Pomona announces historian and human rights lawyer as commencement speakers

An African American man with glasses in front of a red backdrop
Henry Louis Gates Jr., director of the Hutchins Center for African and African American Research at Harvard University, will speak at Pomona’s 2020 Commencement. (Courtesy: Wikimedia user Stemoc)

Historian and filmmaker Henry Louis Gates Jr. and human rights lawyer Martina Vandenberg PO ’90 will deliver commencement speeches to Pomona College’s class of 2020, the school announced Wednesday.

Gates, a Harvard professor and director of the university’s Hutchins Center for African & African American Research, is best known for his PBS series “Finding Your Roots,” which explores U.S. history by uncovering celebrities’ genealogies and ancestral lineages.

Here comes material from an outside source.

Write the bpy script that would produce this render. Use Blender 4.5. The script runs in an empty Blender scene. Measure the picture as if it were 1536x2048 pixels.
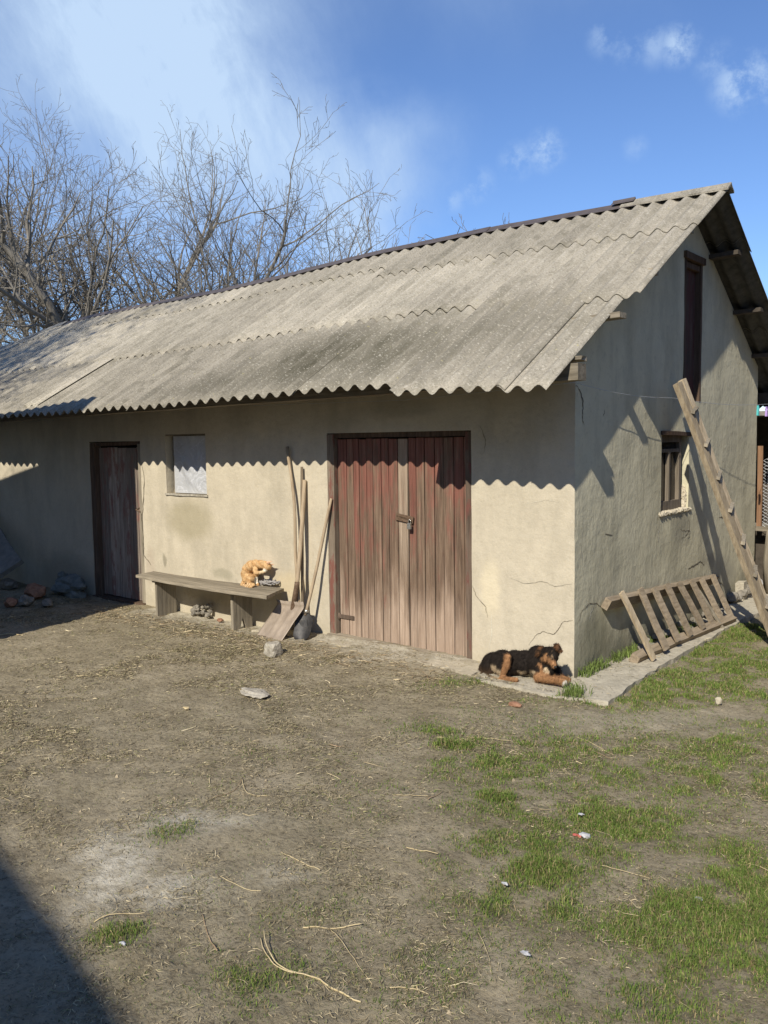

“I am trying to deconstruct notions of racial purity,” he said of “Finding Your Roots” in a Feb. 3 interview with The New York Times Magazine. “There is no racial purity. We are all diverse. Showing diversity is important to me politically, and insofar as we can achieve that, our series has an educational value for the larger country.”

Gates has produced numerous books and documentaries on African American history, including the six-part documentary series “The African Americans: Many Rivers to Cross,” which won an Emmy Award in 2013 for Outstanding Historical Program — Long Form

He has worked to bring African American studies into the mainstream in a career that took him to Yale University, Cornell University and Duke University before he arrived at Harvard, according to the National Endowment for the Humanities.

Pomona will add to Gates’ list of 55 honorary degrees, according to his PBS biography. He’s also a 1981 MacArthur “genius grant” recipient, a 1998 recipient of the National Humanities Medal and has a portrait in the National Portrait Gallery, unveiled in 2011, the biography said.

A woman wearing a blazer and large earrings smiles at someone not pictured to the left of the image.
Founder and president of the Human Trafficking Legal Center Martina Vandenberg PO ’90 will return to Pomona to address the class of 2020. (Courtesy: Flickr user T’ruah)

Vandenberg is the founder and president of the Human Trafficking Legal Center, which supports trafficking victims with pro bono legal representation, according to its website.

Her two decades of human rights advocacy have led her to testify before U.S. House and Senate subcommittees numerous times. Her tenure as a Human Rights Watch researcher took her to Russia, Bosnia and Herzegovina, Uzbekistan, Kosovo, Israel and Ukraine, according to her HT Legal biography

“Synthesizing and analyzing the stories told by women and girls, Vandenburg sought to take victims’ voices directly into the policy arena,” Theresa Loar and Laura Ardito wrote of Vandenburg’s time at Human Rights Watch in the book “Gender and Women’s Leadership: A Reference Handbook.”

Vandenberg received an award from the Freedom Network USA in 2012, the year she founded HT Legal, for her “outstanding leadership and dedication in working to combat human trafficking and slavery in the United States,” according to the biography. 

Vandenberg told TSL she was “overjoyed, and a bit overwhelmed,” when Pomona College President G. Gabrielle Starr sent her an invitation to speak.

“In fact, I cried,” she said via email. “This is a tremendous — and completely unexpected — honor.”

After earning a Truman Scholarship in 1988, the international relations major became in 1989 the 11th graduate in Pomona’s history to earn a Rhodes Scholarship, according to Pomona’s Flickr page.

“Pomona taught me the power of rigor; the power of research; the power of empathy; and the power of the written word,” she said. “When I investigated rape as a war crime in Kosovo for Human Rights Watch, I drew on my Pomona education to document, write and advocate. That reporting led, in part, to the indictment of [former Serbian President Slobodan] Milosevic for rape as a war crime.”

Oliver Dubon PO ’20 expressed excitement about the prospect of hearing from Gates and Vandenberg.

“[I] was impressed that Pomona chose people doing such amazing work to be the speakers,” he said via message. “Having these speakers is a pretty sick flex.”

Although Vandenberg said she is “still noodling” her message to the class of 2020, one theme seemed immediately clear.

“Pomona taught me an important lesson,” she said. “Never give up.”